In his work, Hsiao used Chinese calligraphy, and surfaces that were predominantly white. In 1966 the artist spent six months in London where he was on a more spiritual journey, delving into religion and Taoist philosophy. Yin and Yang figure is often depicted in his geometric works.

Hsiao Chin - Two existances - B, 1967, photo courtesy of the Hsiao Chin, painting
Hsiao Chin - Two existances - B, 1967, photo courtesy of the artist

The U.S.A.

Hsiao Chin left to the US where he lived from 1967 to 1972 and taught painting in various prestigious art schools, including Southampton College of Long Island University, New York and the Bâton-Rouge University in Louisiana. There, he became familiar with artists such as Mark Rothko, Willem de Kooning, and Roy Lichtenstein, all of whom influenced his work.
Using geometric shapes, in brightly coloured acrylics, Hsiao Chin depicts the universe by a circle which appears in different colours on different canvases. Inspired by the Taoist philosophy Hsiao’s paintings became visual records of his inner state in which he tries to be in accord with. He also worked on sculptures, made of plastic and steel.

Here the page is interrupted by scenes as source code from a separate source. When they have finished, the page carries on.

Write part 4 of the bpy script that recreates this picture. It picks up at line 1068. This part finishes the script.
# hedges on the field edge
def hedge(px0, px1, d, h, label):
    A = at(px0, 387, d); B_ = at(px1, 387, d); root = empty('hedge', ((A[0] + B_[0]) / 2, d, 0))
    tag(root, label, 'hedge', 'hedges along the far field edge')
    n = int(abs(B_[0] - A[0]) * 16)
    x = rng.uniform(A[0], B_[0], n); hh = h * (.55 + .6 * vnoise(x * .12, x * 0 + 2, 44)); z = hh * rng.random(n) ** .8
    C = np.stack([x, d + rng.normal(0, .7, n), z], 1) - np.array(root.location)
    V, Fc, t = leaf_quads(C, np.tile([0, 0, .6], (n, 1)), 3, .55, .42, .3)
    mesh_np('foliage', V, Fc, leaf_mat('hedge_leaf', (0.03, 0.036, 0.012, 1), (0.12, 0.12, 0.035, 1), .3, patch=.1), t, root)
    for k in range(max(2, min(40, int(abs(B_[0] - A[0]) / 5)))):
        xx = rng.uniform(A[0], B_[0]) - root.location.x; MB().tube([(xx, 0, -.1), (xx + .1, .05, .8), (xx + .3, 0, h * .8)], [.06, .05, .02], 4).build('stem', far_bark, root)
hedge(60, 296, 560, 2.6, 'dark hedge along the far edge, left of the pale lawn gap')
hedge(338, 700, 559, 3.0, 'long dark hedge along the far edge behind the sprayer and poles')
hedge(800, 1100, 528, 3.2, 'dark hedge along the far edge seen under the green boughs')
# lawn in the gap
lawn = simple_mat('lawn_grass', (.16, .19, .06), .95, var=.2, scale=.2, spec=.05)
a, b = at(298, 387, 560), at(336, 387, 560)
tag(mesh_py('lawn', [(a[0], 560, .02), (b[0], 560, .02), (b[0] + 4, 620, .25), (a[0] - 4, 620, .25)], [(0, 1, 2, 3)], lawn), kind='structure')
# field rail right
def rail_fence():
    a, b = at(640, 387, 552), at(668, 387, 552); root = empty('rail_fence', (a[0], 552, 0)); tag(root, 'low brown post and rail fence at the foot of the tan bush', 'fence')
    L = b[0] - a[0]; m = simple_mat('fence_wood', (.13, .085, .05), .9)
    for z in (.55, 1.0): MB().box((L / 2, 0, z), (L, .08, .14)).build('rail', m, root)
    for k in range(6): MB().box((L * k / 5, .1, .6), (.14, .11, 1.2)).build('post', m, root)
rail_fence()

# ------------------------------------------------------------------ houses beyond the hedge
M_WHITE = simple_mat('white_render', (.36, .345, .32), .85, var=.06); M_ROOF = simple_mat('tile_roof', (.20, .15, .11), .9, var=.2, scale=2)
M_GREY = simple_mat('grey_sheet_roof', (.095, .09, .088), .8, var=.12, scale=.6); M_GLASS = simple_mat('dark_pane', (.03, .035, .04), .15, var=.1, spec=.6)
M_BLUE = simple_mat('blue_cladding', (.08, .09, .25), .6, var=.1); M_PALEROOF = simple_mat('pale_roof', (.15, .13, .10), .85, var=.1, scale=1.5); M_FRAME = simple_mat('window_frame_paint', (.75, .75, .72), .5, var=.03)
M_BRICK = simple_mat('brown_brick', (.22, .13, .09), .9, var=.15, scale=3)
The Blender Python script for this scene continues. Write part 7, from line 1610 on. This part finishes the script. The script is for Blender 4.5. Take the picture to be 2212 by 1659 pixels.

Hsiao Chin - Hope #2, 1972, photo courtesy of Hsiao Chin, painting
Hsiao Chin - Hope #2, 1972

Non Dimenticare

Finding US overly superficial and felling more drawn to Buddhism, Hsiao Chin returned to Milan and continued his artistic work exhibiting in Europe and Asia.
After the Tiananmen massacre in his native country of China in 1989, Hsiao painted his Non Dimenticare (Do not forget) series to commemorate to unarmed civilians who died in the protests. He used dark colours to create a frightening mass that could be indicative of powerful natural phenomena as well as the presence of malignant forces. Hsiao has since embarked on various new phases of his search for harmony between forms, lines and between civilizations.

Hsiao Chin - Tienanmen massacre #1, 1989, photo courtesy of the Hsiao Chin, painting
Hsiao Chin - Tienanmen massacre #1, 1989, photo courtesy of the artist

Shows and Awards

Since Hsiao Chin’s first solo show at the Mataró Fine Arts Museum in 1957, he has held more than 120 solo shows and has participated in numerous group shows, throughout Europe, Taiwan, and the United States. He has also organized traveling European Contemporary Art exhibitions in Taiwan as well as traveling exhibitions of Chinese paintings in Europe.
In 2006, Chin had a retrospective exhibition in the Beijing's National Art Museum (Beijing, China) Glory to the Source - Hsiao Chin 1955-2005. In 2010 another great retrospective of his work was held at the Kaohsiung museum in Taiwan.
Hsiao Chin was awarded by the former Italian President Carlo Azeglio Ciampi The Knight's medal of Star of Solidarity in 2005. Since 1966 Hsiao Chin is the director of Graduate Institute of Plastic Arts of Tainan National College of Arts.